> _Instruction_: Count how many lines of the material below have the word "picture" and give only the number.

> _Extracted records_:

begin

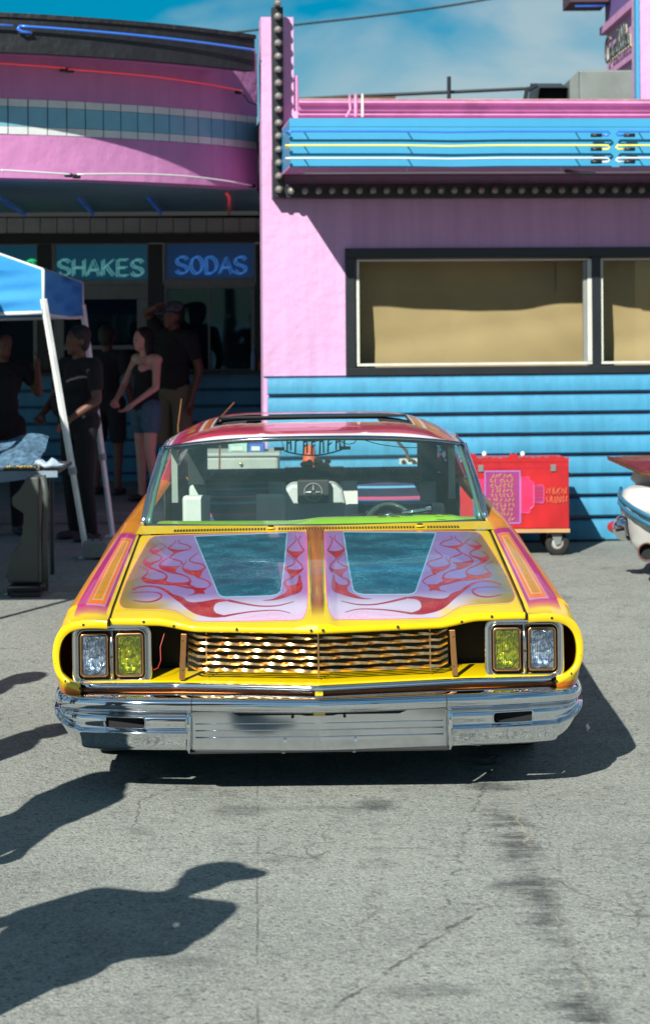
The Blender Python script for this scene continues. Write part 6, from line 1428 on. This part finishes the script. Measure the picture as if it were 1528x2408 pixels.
        remesh(m_.build('shirt', top, p, smooth=True), vox, 3)
    if bottom:
        m_ = MB(); m_.ell(J['pelvis'] - Vector((0, 0, .02)), (.162 + belly * .5, .125 + belly * .4, .12)); 
        for s in 'LR': leg(m_, s, legs, .016)
        remesh(m_.build('trousers' if legs > 1.5 else 'shorts', bottom, p, smooth=True), vox, 3)
    sm_ = MB()
    for s in 'LR': a = J['an' + s]; sm_.cap(a + Vector((0, .035, -.052)), a + Vector((0, -.135, -.058)), .042, .036)
    sm_.v = [(x, y, max(z, .003)) for x, y, z in sm_.v]; remesh(sm_.build('shoes', pbr('shoe_dark', (.03, .03, .035), .7), p, smooth=True), vox, 2)
    if hair:
        m_ = MB(); m_.ell(hd + up * .048 - f * .020, (.086, .098, .090), 16, 10, Rf); m_.ell(hd - f * .045 + up * .0, (.080, .062, .095), 14, 9, Rf)
        if long_hair:
            for s in (-1, 1): m_.cap(hd + rt * s * .062 + up * .03 - f * .01, hd + rt * s * .075 - up * .14 - f * .02, .032, .024); m_.cap(hd + rt * s * .05 - up * .05 - f * .05, hd + rt * s * .06 - up * .22 - f * .06, .045, .03)
            m_.ell(hd - f * .06 - up * .06, (.075, .05, .10), 12, 8, Rf)
        remesh(m_.build('hair', hair, p, smooth=True), vox, 3)
    if capm:
        m_ = MB(); m_.ell(hd + up * .062 - f * .004, (.088, .103, .078), 18, 10, Rf); m_.v = [(x, y, max(z, hd.z + .045)) for x, y, z in m_.v]
        c_ = m_.build('cap', capm, p, smooth=True)
        vs = []; n = 10
        for i in range(n + 1):
            a = R(-75 + 150 * i / n); base_ = hd + up * .055 + f * .085 * math.cos(a) + rt * .08 * math.sin(a); vs += [base_, base_ + f * (.085 * math.cos(a) + .01) - up * .012 + rt * .01 * math.sin(a)]
        m2 = MB().add(vs, [(2 * i, 2 * i + 1, 2 * i + 3, 2 * i + 2) for i in range(n)]); o = m2.build('cap_peak', capm, c_, smooth=True); so_ = o.modifiers.new('solid', 'SOLIDIFY'); so_.thickness = .006
    return p
blk = pbr('black_cotton', (.010, .011, .013), .9, bump=.2); khaki = pbr('khaki_cotton', (.16, .14, .09), .9, var=.1); denim = pbr('denim', (.07, .14, .20), .9, var=.15, vscale=20); hairb = pbr('black_hair', (.008, .007, .007), .6, bump=.6, bscale=60)
sk1 = skinm('tan', (.30, .14, .10)); sk2 = skinm('brown', (.13, .055, .035))
gw = G(345, 1205); sc0 = Vector((0, 0, .10))
person('woman in a black tank top and denim shorts, looking left in the shade', (P(345, 1100, 18.3).x, 18.3, .10), R(-50), 1.60,
       dict(elL=(-.21, -.12, 1.15), wrL=(-.08, -.30, 1.02), elR=(.23, -.04, 1.14), wrR=(.17, -.28, .98), face=(-.1, -1, -.05), head=(-.01, -.03, 1.60), knR=(.12, -.04, .51), knL=(-.12, .02, .51)), skinm('light', (.62, .33, .26)), blk, 0, denim, .42, hairb, True, female=True, tank=True)
person('man in a black shirt and patterned cap shading his face with a raised arm', (P(412, 1100, 18.8).x, 18.8, .10), R(-40), 1.83,
       dict(shL=(-.17, -.01, 1.45), elL=(-.24, -.10, 1.64), wrL=(-.03, -.20, 1.68), elR=(.26, .05, 1.13), wrR=(.24, -.03, .88), face=(-.3, -1, -.1)), sk2, blk, .55, khaki, 1.0, hairb, False, pbr('patterned_cap', (.10, .11, .13), .8, var=.9, vscale=30), belly=.03)
person('heavy man in black shirt and trousers behind the near canopy leg', (P(188, 1200, 16.2).x, 16.2, 0), R(-50), 1.74,
       dict(elL=(-.27, -.06, 1.14), wrL=(-.16, -.24, 1.02), elR=(.29, -.02, 1.14), wrR=(.22, -.22, 1.00), shL=(-.21, .01, 1.41), shR=(.21, .01, 1.41), face=(-.2, -1, -.1)), sk2, blk, .6, pbr('black_trousers', (.008, .008, .010), .9), 2.0, hairb, False, belly=.08)
person('person in dark clothes raising a bent arm at the left edge behind the table', (P(10, 1200, 16.6).x, 16.6, 0), R(20), 1.70,
       dict(elR=(.30, -.02, 1.20), wrR=(.27, -.12, 1.42), elL=(-.25, 0, 1.13), face=(.4, -1, 0)), sk2, blk, .5, pbr('black_trousers', (.008, .008, .010), .9), 2.0, hairb)
person('person in dark shorts standing in the shade between the heavy man and the woman', (P(255, 1150, 19.0).x, 19.0, .10), R(160), 1.62,
       dict(face=(0, -1, 0)), skinm('mid', (.11, .05, .035)), pbr('dark_grey_cotton', (.012, .014, .018), .9), .5, pbr('charcoal_cotton', (.015, .017, .022), .9), .8, hairb)
# onlookers outside the left edge, whose shadows fall into the photograph
def onlooker(lb, x, y, rz, H, **k): return person(lb, (x, y, 0), rz, H, vox=.014, group='onlookers beyond the left edge', **k)
onlooker('onlooker with a peaked cap and a hand held out, near the camera on the left', -1.52, 4.57, R(157), 1.74, lean=(-.145, -.06), pose=dict(shL=(-.215, .01, 1.40), shR=(.215, .01, 1.40), elL=(-.30, .02, 1.15), wrL=(-.22, -.12, .98), elR=(.33, .04, 1.14), wrR=(.26, -.12, .96), face=(-.92, -.39, .02)), skin=sk1, top=blk, sleeves=.6, bottom=khaki, legs=1.0, capm=blk, belly=.13)
onlooker('onlooker in black beside the car front on the left', -1.62, 6.10, R(100), 1.72, skin=sk1, top=blk, sleeves=.5, bottom=denim, legs=2.0, hair=hairb, belly=.03)
onlooker('onlooker in grey standing off the front wheel on the left', -2.02, 7.05, R(80), 1.60, skin=sk2, top=pbr('grey_cotton', (.2, .2, .2), .9), sleeves=.5, bottom=denim, legs=2.0, hair=hairb)
onlooker('onlooker in white farther along the left side', -2.36, 8.25, R(70), 1.66, skin=sk1, top=pbr('white_cotton', (.6, .6, .6), .9), sleeves=.5, bottom=blk, legs=2.0, hair=hairb)

# ------------------------------------------------------------------ across the street, seen only mirrored in glass and chrome
ho = empty('street_house', 'low house with tiled roof across the street, mirrored in the shop glass', 'house')
MB().box(-22, -6.5, -32, -24, 0, 2.6).box(1, 16, -32, -24, 0, 3.2).build('wall', pbr('tan_wall', (.30, .24, .18), .9, var=.1), ho)  # right-hand block is added to keep the window's mirrored view dark
MB().add([(-23, -33, 2.6), (-6, -33, 2.6), (-6, -23, 2.6), (-23, -23, 2.6), (-19, -28, 4.4), (-10, -28, 4.4)], [(3, 2, 5, 4), (1, 0, 4, 5), (0, 3, 4), (2, 1, 5), (0, 1, 2, 3)]).build('roof', pbr('roof_tiles', (.10, .06, .05), .9, var=.5, vscale=6), ho)
for x in (-18, -12, 4, 9): MB().box(x, x + 1.6, -24.02, -23.98, 1.0, 2.2).build('window', dark, ho)
random.seed(2)
for (x, y, h) in ((7, -20, 7.5), (-3, -21, 4.0), (20, -26, 8.5)):
    tr = empty('palm_tree', 'palm tree across the street %s' % {7: 'in front of the flat block', -3: 'in the gap beside the tiled house', 20: 'farthest to the right, the tallest'}[x], 'tree', (x, y, 0))
    MB().tube([(0, 0, 0), (.1, 0, h * .4), (.05, .1, h * .8), (0, .1, h)], [.22, .17, .15, .13], 10).build('trunk', pbr('palm_trunk', (.12, .09, .06), .95, var=.3, vscale=9), tr, smooth=True)
    mb = MB()
    for k in range(26):
        a = k * 2.4; el = random.uniform(-.5, 1.0); L_ = random.uniform(1.6, 2.3); prev = []
        for s in range(7):
            t = s / 6; r_ = L_ * t; z = h + r_ * math.sin(el) * (1 - t * .3) - 1.1 * t * t * L_ * .5; w = .28 * math.sin(math.pi * min(1, t + .12)) + .02
            c = Vector((r_ * math.cos(a) * math.cos(el * .6), .1 + r_ * math.sin(a) * math.cos(el * .6), z)); sd = Vector((-math.sin(a), math.cos(a), 0)) * w
            prev += [c - sd - Vector((0, 0, w * .5)), c, c + sd - Vector((0, 0, w * .5))]
        mb.add(prev, [(3 * s + j, 3 * s + j + 1, 3 * s + j + 4, 3 * s + j + 3) for s in range(6) for j in range(2)])
    mb.build('crown', pbr('palm_leaf', (.05, .09, .03), .7, var=.3), tr)
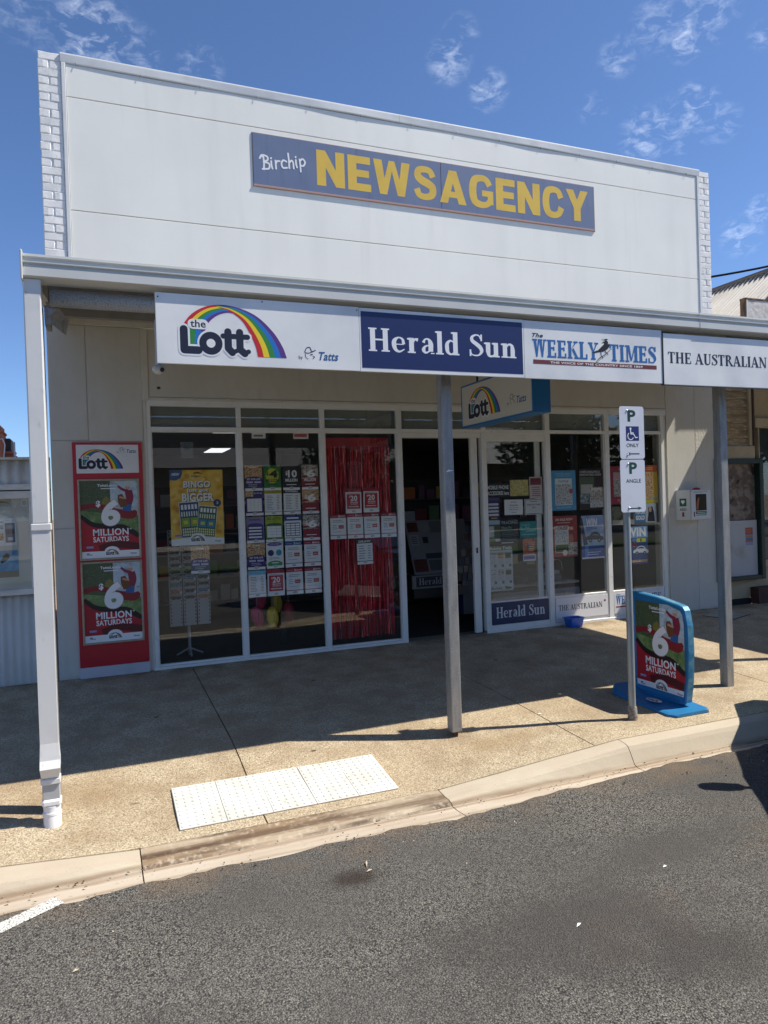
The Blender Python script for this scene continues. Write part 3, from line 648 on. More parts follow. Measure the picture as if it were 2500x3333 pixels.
def lay(x, z, L):
    o = bpy.data.objects.new('brick', brick_mesh(L, random.randrange(5))); col.objects.link(o); o.parent = shop
    o.location = Vector((x, -.056+random.uniform(-.002, .002), z)) - Vector(shop.location)
for side, bx, wd in ((0, -.354, .212), (1, 8.352, .198)):
    for i in range(26):
        z = 4.235+i*.0830
        if i % 2: lay(bx+random.uniform(-.004, .004), z, round(wd, 3))
        else:
            h = round(wd/2-.005, 3); lay(bx+random.uniform(-.004, .002), z, h); lay(bx+wd/2+.005, z, h)
# cladding: long panels in three rows, edge trims, capping in two lengths
for z0, z1 in ((4.25, 4.808), (4.815, 5.964), (5.971, 6.30)):
    obj('cladding_panel', MB().bbox(-.094, 8.302, -.062, .03, z0, z1, CLAD, .003), shop)
obj('cladding_backing', MB().box(-.09, 8.30, -.050, .03, 4.2, 6.3, mat('panel_joint_shadow', (.22, .22, .21), .9)), shop)
for x in (-.137, 8.304): obj('edge_trim', MB().bbox(x, x+.040, -.074, .02, 4.22, 6.305, CAPM, .004), shop)
for x0, x1 in ((-.142, 3.611), (3.614, 8.352)):
    m = MB(); nx = 90; rows = []
    for i in range(nx+1):
        x = x0+(x1-x0)*i/nx
        lip = .006*max(0, math.sin(x*1.3+.6))**4 + .008*max(0, math.sin(x*.9-1.2))**6 + .0006*math.sin(x*7)
        rows.append([(x, .25, 6.335), (x, .25, 6.405), (x, -.078, 6.398), (x, -.080, 6.385), (x, -.072-lip, 6.312+lip*.3), (x, -.066-lip*.7, 6.300+lip*.3), (x, -.064, 6.312)])
    n = 7; m.add([p for r in rows for p in r], [(i*n+j, i*n+j+1, (i+1)*n+j+1, (i+1)*n+j) for i in range(nx) for j in range(n-1)], CAPM)
    m.add(rows[0], [tuple(range(n))], CAPM); m.add(rows[-1], [tuple(range(n))], CAPM); cp = obj('capping', m, shop)
    for x in [x0+.15+k*.62 for k in range(int((x1-x0-.2)/.62)+1)]:
        obj('clip', MB().tube([(x, -.072, 6.325), (x+.004, -.080, 6.30), (x-.004, -.076, 6.285)], .003, GALV, 5), cp)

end

> _Problem solution_: 2